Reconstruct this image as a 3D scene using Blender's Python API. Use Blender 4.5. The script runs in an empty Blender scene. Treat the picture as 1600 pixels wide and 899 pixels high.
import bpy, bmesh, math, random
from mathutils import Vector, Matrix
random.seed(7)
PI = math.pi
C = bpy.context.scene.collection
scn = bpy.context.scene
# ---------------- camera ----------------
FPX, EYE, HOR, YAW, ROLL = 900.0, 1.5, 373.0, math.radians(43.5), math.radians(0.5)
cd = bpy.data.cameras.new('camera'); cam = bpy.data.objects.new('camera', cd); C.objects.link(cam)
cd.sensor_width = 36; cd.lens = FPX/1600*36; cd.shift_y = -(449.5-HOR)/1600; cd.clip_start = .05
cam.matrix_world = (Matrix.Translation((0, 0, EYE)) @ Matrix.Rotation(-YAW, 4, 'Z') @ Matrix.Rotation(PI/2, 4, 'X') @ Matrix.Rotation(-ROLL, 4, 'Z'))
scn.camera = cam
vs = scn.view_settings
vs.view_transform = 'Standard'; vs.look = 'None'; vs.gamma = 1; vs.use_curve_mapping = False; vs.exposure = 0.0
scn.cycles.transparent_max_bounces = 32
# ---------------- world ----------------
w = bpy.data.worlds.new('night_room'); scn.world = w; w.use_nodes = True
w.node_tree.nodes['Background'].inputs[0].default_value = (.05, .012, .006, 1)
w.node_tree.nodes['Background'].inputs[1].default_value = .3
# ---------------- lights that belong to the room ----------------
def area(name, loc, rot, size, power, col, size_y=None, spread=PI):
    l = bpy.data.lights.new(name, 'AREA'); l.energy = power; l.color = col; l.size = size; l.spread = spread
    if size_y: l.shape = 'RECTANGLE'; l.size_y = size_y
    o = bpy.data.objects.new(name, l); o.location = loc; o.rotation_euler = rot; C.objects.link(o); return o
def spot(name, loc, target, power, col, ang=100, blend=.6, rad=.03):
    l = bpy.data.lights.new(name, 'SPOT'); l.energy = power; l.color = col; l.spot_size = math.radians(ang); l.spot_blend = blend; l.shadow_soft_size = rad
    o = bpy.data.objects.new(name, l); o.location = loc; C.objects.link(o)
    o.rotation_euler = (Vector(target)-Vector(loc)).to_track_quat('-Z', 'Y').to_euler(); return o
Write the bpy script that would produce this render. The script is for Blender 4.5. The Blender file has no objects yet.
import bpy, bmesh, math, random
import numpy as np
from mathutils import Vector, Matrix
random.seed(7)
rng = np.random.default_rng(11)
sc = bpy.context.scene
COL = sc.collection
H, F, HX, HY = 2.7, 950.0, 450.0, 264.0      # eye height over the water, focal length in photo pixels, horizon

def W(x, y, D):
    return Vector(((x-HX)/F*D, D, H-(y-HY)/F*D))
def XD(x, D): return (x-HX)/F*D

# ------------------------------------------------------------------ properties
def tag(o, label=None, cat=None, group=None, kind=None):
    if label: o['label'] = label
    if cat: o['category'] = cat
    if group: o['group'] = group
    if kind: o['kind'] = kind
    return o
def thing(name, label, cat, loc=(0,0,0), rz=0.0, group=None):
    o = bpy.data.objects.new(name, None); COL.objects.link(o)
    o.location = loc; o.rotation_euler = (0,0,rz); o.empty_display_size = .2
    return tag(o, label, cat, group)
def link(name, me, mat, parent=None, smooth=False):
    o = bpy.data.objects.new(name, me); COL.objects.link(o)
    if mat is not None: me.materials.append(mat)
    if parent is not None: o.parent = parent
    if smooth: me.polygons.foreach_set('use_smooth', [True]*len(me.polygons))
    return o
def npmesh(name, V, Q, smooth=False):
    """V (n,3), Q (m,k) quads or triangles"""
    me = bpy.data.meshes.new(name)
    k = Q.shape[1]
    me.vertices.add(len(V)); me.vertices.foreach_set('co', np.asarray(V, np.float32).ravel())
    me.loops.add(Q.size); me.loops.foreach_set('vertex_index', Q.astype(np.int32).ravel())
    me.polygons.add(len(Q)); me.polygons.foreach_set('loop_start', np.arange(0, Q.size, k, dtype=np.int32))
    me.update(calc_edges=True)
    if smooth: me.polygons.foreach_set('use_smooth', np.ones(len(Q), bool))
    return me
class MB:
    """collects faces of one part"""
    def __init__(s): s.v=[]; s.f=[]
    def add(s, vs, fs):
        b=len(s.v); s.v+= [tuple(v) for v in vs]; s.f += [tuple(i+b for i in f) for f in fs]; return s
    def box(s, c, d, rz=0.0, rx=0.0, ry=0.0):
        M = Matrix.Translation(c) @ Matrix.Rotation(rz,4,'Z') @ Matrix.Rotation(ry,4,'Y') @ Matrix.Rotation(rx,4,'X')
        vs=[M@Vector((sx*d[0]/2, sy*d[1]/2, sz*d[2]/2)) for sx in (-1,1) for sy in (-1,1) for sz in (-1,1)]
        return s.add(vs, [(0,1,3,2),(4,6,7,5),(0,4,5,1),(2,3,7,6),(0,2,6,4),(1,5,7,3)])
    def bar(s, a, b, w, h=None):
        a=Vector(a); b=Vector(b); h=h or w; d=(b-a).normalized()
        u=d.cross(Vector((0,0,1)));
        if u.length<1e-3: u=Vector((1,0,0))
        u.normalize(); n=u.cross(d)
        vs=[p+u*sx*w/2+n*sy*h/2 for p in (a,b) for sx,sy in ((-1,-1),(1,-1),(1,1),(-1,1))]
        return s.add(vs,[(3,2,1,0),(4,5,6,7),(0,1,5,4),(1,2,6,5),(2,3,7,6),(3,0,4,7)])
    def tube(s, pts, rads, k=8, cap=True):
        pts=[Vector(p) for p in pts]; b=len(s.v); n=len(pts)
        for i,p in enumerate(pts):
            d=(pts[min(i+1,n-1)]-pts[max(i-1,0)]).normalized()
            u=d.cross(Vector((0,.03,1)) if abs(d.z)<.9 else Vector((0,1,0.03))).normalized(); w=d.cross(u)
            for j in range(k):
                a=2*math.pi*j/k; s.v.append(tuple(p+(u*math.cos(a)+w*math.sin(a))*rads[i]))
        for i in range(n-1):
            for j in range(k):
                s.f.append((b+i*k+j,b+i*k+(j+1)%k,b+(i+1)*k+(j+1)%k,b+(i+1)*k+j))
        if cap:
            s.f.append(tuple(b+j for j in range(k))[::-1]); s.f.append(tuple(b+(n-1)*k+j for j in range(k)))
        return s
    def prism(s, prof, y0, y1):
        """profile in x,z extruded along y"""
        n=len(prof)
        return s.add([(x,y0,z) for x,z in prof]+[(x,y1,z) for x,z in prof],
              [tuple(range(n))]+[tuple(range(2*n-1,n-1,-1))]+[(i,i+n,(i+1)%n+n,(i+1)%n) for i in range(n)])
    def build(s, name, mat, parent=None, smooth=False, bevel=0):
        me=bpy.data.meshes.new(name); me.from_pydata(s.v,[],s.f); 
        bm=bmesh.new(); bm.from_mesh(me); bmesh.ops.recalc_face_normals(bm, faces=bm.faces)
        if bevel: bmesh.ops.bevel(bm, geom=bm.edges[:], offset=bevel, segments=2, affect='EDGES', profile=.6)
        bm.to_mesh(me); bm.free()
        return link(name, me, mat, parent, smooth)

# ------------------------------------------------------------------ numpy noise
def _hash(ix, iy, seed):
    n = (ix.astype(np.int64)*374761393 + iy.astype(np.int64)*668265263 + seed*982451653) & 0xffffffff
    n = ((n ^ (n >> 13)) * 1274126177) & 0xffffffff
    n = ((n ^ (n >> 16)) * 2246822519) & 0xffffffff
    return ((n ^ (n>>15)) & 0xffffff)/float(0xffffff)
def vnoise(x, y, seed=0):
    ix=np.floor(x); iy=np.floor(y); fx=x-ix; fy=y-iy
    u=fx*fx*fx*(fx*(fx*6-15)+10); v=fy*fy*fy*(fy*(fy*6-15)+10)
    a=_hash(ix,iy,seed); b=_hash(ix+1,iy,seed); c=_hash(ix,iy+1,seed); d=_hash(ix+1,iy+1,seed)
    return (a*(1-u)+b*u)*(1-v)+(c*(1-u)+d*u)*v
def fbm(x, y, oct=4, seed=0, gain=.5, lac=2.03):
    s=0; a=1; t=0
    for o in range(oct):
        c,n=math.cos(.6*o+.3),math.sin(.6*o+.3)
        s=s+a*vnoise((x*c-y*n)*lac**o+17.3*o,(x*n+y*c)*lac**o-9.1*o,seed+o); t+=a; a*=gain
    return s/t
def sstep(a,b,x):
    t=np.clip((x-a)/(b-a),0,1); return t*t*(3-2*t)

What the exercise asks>
Produce only the lines from the line containing "Write the bpy" through the line containing "def XD(x, D): return (x-HX)/F*D", inclusive of both, exactly as they stand in the entries above.

Complete answer>
Write the bpy script that would produce this render. The script is for Blender 4.5. The Blender file has no objects yet.
import bpy, bmesh, math, random
import numpy as np
from mathutils import Vector, Matrix
random.seed(7)
rng = np.random.default_rng(11)
sc = bpy.context.scene
COL = sc.collection
H, F, HX, HY = 2.7, 950.0, 450.0, 264.0      # eye height over the water, focal length in photo pixels, horizon

def W(x, y, D):
    return Vector(((x-HX)/F*D, D, H-(y-HY)/F*D))
def XD(x, D): return (x-HX)/F*D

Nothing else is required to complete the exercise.